All lines below must be repeated exactly, with the pictures omitted.

## [SOURCE DATA]
## Start
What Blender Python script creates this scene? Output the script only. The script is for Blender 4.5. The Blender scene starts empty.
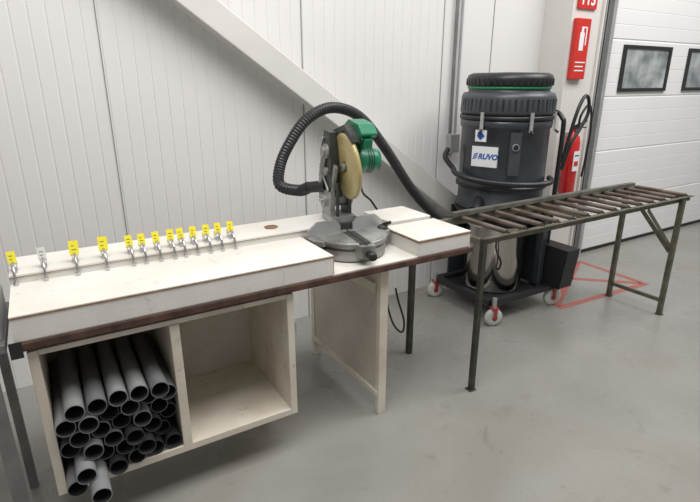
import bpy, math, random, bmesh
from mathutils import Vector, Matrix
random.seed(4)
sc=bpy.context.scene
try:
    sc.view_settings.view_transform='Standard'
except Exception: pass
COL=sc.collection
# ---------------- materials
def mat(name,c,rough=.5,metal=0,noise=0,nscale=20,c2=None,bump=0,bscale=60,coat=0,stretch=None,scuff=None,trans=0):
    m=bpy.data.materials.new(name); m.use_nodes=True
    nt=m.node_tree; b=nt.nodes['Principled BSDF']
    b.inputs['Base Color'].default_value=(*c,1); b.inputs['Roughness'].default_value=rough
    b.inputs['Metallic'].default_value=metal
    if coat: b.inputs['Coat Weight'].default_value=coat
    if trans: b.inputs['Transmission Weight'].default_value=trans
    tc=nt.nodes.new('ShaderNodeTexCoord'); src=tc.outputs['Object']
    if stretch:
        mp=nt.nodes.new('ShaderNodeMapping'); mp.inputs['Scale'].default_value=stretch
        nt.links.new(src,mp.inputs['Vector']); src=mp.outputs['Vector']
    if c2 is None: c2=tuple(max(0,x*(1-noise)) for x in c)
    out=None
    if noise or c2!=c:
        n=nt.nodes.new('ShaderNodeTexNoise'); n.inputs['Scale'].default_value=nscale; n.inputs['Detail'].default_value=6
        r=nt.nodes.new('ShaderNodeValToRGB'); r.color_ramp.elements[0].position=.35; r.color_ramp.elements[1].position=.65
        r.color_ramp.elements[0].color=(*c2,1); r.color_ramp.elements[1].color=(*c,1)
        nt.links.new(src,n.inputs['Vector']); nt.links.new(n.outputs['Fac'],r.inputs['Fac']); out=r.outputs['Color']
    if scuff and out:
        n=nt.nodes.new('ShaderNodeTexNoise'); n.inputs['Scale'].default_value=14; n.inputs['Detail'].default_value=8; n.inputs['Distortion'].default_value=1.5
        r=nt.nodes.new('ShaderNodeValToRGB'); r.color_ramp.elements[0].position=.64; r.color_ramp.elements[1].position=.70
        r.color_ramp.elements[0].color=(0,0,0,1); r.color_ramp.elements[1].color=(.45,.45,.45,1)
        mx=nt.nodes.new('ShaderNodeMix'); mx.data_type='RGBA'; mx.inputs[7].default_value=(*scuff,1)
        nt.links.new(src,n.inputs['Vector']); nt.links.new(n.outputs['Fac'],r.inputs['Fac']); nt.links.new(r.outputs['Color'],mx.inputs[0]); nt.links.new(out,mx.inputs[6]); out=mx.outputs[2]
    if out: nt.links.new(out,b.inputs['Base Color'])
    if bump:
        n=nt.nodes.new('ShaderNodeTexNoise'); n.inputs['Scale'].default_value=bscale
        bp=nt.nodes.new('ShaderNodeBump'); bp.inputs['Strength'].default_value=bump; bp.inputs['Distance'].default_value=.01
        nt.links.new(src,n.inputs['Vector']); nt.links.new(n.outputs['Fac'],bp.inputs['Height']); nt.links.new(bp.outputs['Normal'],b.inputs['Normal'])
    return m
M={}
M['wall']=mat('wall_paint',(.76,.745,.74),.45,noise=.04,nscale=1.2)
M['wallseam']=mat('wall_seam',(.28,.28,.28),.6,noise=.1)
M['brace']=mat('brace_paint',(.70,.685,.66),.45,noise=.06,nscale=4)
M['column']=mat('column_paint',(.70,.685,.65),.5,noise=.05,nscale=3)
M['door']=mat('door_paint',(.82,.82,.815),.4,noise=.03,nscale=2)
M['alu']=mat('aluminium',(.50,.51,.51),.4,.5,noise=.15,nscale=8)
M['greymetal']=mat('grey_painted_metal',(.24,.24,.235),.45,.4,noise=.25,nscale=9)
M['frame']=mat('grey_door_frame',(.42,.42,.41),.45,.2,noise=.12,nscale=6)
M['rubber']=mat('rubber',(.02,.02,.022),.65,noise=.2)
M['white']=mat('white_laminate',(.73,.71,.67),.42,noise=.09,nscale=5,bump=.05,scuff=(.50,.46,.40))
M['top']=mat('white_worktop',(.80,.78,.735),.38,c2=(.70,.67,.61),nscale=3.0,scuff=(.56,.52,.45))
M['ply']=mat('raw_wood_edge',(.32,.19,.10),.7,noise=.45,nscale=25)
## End
## [RESPONSE]
What Blender Python script creates this scene? Output the script only. The script is for Blender 4.5. The Blender scene starts empty.
import bpy, math, random, bmesh
from mathutils import Vector, Matrix
random.seed(4)
sc=bpy.context.scene
try:
    sc.view_settings.view_transform='Standard'
except Exception: pass
COL=sc.collection
# ---------------- materials
def mat(name,c,rough=.5,metal=0,noise=0,nscale=20,c2=None,bump=0,bscale=60,coat=0,stretch=None,scuff=None,trans=0):
    m=bpy.data.materials.new(name); m.use_nodes=True
    nt=m.node_tree; b=nt.nodes['Principled BSDF']
    b.inputs['Base Color'].default_value=(*c,1); b.inputs['Roughness'].default_value=rough
    b.inputs['Metallic'].default_value=metal
    if coat: b.inputs['Coat Weight'].default_value=coat
    if trans: b.inputs['Transmission Weight'].default_value=trans
    tc=nt.nodes.new('ShaderNodeTexCoord'); src=tc.outputs['Object']
    if stretch:
        mp=nt.nodes.new('ShaderNodeMapping'); mp.inputs['Scale'].default_value=stretch
        nt.links.new(src,mp.inputs['Vector']); src=mp.outputs['Vector']
    if c2 is None: c2=tuple(max(0,x*(1-noise)) for x in c)
    out=None
    if noise or c2!=c:
        n=nt.nodes.new('ShaderNodeTexNoise'); n.inputs['Scale'].default_value=nscale; n.inputs['Detail'].default_value=6
        r=nt.nodes.new('ShaderNodeValToRGB'); r.color_ramp.elements[0].position=.35; r.color_ramp.elements[1].position=.65
        r.color_ramp.elements[0].color=(*c2,1); r.color_ramp.elements[1].color=(*c,1)
        nt.links.new(src,n.inputs['Vector']); nt.links.new(n.outputs['Fac'],r.inputs['Fac']); out=r.outputs['Color']
    if scuff and out:
        n=nt.nodes.new('ShaderNodeTexNoise'); n.inputs['Scale'].default_value=14; n.inputs['Detail'].default_value=8; n.inputs['Distortion'].default_value=1.5
        r=nt.nodes.new('ShaderNodeValToRGB'); r.color_ramp.elements[0].position=.64; r.color_ramp.elements[1].position=.70
        r.color_ramp.elements[0].color=(0,0,0,1); r.color_ramp.elements[1].color=(.45,.45,.45,1)
        mx=nt.nodes.new('ShaderNodeMix'); mx.data_type='RGBA'; mx.inputs[7].default_value=(*scuff,1)
        nt.links.new(src,n.inputs['Vector']); nt.links.new(n.outputs['Fac'],r.inputs['Fac']); nt.links.new(r.outputs['Color'],mx.inputs[0]); nt.links.new(out,mx.inputs[6]); out=mx.outputs[2]
    if out: nt.links.new(out,b.inputs['Base Color'])
    if bump:
        n=nt.nodes.new('ShaderNodeTexNoise'); n.inputs['Scale'].default_value=bscale
        bp=nt.nodes.new('ShaderNodeBump'); bp.inputs['Strength'].default_value=bump; bp.inputs['Distance'].default_value=.01
        nt.links.new(src,n.inputs['Vector']); nt.links.new(n.outputs['Fac'],bp.inputs['Height']); nt.links.new(bp.outputs['Normal'],b.inputs['Normal'])
    return m
M={}
M['wall']=mat('wall_paint',(.76,.745,.74),.45,noise=.04,nscale=1.2)
M['wallseam']=mat('wall_seam',(.28,.28,.28),.6,noise=.1)
M['brace']=mat('brace_paint',(.70,.685,.66),.45,noise=.06,nscale=4)
M['column']=mat('column_paint',(.70,.685,.65),.5,noise=.05,nscale=3)
M['door']=mat('door_paint',(.82,.82,.815),.4,noise=.03,nscale=2)
M['alu']=mat('aluminium',(.50,.51,.51),.4,.5,noise=.15,nscale=8)
M['greymetal']=mat('grey_painted_metal',(.24,.24,.235),.45,.4,noise=.25,nscale=9)
M['frame']=mat('grey_door_frame',(.42,.42,.41),.45,.2,noise=.12,nscale=6)
M['rubber']=mat('rubber',(.02,.02,.022),.65,noise=.2)
M['white']=mat('white_laminate',(.73,.71,.67),.42,noise=.09,nscale=5,bump=.05,scuff=(.50,.46,.40))
M['top']=mat('white_worktop',(.80,.78,.735),.38,c2=(.70,.67,.61),nscale=3.0,scuff=(.56,.52,.45))
M['ply']=mat('raw_wood_edge',(.32,.19,.10),.7,noise=.45,nscale=25)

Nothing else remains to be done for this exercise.